**Request**
Using the material below, print the line that contains "(.035, .062, .036))", the line that contains "# left block", and every line in between, exactly and nothing else.

—————

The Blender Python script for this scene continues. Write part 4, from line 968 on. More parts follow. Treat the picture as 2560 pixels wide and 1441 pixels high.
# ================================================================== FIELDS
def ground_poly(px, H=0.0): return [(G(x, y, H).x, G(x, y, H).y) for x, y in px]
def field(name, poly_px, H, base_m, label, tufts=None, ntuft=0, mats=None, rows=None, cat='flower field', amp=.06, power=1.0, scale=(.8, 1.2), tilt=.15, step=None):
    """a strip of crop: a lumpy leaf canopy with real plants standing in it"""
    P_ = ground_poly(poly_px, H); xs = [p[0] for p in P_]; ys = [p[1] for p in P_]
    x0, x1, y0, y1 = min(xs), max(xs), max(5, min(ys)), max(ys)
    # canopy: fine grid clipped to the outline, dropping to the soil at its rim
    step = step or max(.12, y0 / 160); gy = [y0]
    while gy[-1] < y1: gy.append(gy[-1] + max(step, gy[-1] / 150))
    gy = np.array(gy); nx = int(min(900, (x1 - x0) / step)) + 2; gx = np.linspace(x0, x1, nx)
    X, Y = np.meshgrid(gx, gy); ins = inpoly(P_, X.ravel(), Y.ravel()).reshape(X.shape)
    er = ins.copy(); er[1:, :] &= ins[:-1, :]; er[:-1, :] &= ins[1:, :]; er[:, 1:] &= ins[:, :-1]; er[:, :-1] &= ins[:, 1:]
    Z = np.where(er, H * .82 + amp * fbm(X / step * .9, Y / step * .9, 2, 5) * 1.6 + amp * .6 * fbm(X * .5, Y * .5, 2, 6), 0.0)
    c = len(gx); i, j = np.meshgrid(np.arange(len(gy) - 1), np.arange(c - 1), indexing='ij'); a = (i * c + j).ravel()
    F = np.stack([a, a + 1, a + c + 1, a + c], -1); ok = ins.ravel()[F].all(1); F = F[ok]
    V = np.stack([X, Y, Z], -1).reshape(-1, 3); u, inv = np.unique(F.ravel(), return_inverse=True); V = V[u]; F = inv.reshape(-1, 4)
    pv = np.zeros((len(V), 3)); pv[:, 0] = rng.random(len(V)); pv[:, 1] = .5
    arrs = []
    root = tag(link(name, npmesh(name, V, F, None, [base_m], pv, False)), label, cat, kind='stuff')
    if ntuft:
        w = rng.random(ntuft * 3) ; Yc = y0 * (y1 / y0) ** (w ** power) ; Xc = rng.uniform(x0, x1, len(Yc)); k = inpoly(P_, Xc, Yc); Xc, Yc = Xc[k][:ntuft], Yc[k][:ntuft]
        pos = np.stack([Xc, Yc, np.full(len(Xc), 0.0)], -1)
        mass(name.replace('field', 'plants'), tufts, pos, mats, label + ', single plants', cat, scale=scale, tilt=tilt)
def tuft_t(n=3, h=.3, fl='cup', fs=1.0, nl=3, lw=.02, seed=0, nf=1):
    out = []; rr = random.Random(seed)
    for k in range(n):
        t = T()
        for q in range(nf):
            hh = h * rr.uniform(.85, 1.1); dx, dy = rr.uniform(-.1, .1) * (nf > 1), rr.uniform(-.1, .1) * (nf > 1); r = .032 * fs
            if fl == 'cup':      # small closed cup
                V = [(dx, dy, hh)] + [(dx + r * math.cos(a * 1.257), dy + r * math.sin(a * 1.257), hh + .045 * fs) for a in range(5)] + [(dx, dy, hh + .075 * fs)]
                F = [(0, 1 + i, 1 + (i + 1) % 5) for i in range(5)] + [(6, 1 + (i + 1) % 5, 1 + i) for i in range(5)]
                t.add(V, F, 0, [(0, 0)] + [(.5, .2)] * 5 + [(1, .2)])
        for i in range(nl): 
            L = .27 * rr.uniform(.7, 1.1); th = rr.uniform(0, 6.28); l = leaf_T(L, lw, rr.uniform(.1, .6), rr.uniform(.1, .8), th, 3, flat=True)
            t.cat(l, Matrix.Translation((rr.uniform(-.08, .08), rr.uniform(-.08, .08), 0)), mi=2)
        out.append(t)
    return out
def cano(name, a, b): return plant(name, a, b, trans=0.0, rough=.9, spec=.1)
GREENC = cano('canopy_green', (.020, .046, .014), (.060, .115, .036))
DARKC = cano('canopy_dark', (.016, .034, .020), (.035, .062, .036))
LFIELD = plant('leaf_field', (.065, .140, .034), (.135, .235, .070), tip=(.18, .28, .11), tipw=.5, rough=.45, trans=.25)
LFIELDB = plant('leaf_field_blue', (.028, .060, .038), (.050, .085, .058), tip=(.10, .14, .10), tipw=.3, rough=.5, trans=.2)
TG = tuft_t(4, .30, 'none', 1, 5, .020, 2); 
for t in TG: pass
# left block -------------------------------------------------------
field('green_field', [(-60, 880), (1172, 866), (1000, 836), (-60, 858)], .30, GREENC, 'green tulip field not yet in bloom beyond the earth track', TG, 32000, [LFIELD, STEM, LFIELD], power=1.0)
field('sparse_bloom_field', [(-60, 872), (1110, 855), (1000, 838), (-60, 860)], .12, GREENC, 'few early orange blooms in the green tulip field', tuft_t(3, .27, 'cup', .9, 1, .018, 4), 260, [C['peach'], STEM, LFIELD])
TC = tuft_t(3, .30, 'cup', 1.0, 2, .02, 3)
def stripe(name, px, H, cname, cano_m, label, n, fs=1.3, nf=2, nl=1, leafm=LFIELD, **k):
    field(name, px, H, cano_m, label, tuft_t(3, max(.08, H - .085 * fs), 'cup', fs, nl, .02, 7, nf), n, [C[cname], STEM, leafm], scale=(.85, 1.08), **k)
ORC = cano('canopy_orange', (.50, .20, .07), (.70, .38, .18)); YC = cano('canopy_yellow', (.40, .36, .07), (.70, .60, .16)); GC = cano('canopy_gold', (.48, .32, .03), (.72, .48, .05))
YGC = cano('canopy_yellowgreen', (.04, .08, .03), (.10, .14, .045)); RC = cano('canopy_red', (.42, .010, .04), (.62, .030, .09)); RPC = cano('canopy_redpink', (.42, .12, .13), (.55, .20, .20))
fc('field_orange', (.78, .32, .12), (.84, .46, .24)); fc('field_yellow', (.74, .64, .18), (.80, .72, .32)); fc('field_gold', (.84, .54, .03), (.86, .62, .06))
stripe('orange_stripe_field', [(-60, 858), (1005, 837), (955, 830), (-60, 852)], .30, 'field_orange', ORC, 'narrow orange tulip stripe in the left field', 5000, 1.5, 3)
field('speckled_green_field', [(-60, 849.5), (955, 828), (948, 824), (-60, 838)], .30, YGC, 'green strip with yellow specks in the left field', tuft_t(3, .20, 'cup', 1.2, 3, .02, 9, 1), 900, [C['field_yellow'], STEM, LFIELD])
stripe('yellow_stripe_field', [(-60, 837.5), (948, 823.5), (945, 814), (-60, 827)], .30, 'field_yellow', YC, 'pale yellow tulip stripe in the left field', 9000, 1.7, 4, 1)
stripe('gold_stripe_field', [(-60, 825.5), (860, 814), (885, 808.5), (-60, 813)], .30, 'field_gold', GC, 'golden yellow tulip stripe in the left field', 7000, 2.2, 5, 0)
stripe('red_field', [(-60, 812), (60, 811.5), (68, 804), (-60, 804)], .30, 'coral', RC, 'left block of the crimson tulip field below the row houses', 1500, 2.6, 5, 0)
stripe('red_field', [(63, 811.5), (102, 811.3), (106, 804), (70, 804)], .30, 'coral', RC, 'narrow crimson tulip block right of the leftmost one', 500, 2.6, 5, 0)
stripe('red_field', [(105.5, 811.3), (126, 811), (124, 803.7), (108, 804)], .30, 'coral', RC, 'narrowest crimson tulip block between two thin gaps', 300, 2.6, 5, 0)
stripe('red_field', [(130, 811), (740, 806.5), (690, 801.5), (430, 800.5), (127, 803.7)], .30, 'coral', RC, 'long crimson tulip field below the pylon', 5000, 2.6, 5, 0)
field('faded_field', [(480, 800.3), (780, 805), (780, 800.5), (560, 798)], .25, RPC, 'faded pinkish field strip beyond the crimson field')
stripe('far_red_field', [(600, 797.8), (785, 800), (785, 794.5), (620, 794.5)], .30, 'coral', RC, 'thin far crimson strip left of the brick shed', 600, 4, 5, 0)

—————

**Result of the task**
DARKC = cano('canopy_dark', (.016, .034, .020), (.035, .062, .036))
LFIELD = plant('leaf_field', (.065, .140, .034), (.135, .235, .070), tip=(.18, .28, .11), tipw=.5, rough=.45, trans=.25)
LFIELDB = plant('leaf_field_blue', (.028, .060, .038), (.050, .085, .058), tip=(.10, .14, .10), tipw=.3, rough=.5, trans=.2)
TG = tuft_t(4, .30, 'none', 1, 5, .020, 2); 
for t in TG: pass
# left block -------------------------------------------------------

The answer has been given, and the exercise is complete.